The advisory focuses on a defined set of hosts, including multiple time-xb.nist.gov addresses and the ntp-b.nist.gov authenticated service.
According to NIST, these systems can still respond to network requests without referencing a valid atomic time source.
What went wrong at the Boulder facility
To prevent the spread of incorrect data, the agency said it may temporarily take some of the affected hosts offline.
NIST traced the problem to its Boulder, Colorado, campus, where an extended power outage disrupted operations.
The outage occurred during high winds that damaged power lines and led to safety-related shutdowns.
Although backup power systems existed, a generator failure interrupted the atomic time scale distribution that powers the Internet Time Service.
NIST stated that the UTC(NIST) signal drifted approximately four microseconds during the incident, a deviation that is small but measurable.

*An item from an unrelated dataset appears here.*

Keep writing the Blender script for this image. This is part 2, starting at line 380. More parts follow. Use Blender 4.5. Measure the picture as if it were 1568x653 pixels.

The outage does not affect all NIST timing endpoints. Widely used addresses, such as time.nist.gov, are based on round robin DNS and a geographically distributed infrastructure.
This design allows clients to automatically fall back to unaffected locations when a site encounters problems.
Users who hardcode individual hostnames face greater exposure to localized failures like this.
Systems running on cloud hosting platforms often rely on pooled or upstream timing sources, which can hide short-lived issues within a single installation.
The Boulder site is home to the NIST-F4 atomic clock, which uses cesium atoms to define the length of a second with extreme precision, underpinning services used by telecommunications networks, power grids, financial platforms, and scientific research.
Precise synchronization is also critical for data center hosting environments, where synchronization impacts logging, security protocols, and transaction order in distributed systems.
Many enterprise servers rely on external authoritative sources, making upstream accuracy a shared dependency.
This incident follows another time service outage earlier this month at the NIST facility in Gaithersburg, Maryland, which caused a larger time step error measured in milliseconds, not microseconds.
NIST has not given a firm timeline for full restoration in Boulder and said engineers are continuing recovery work.
While most consumer systems are unlikely to notice the issue, high precision users are expected to monitor multiple independent references.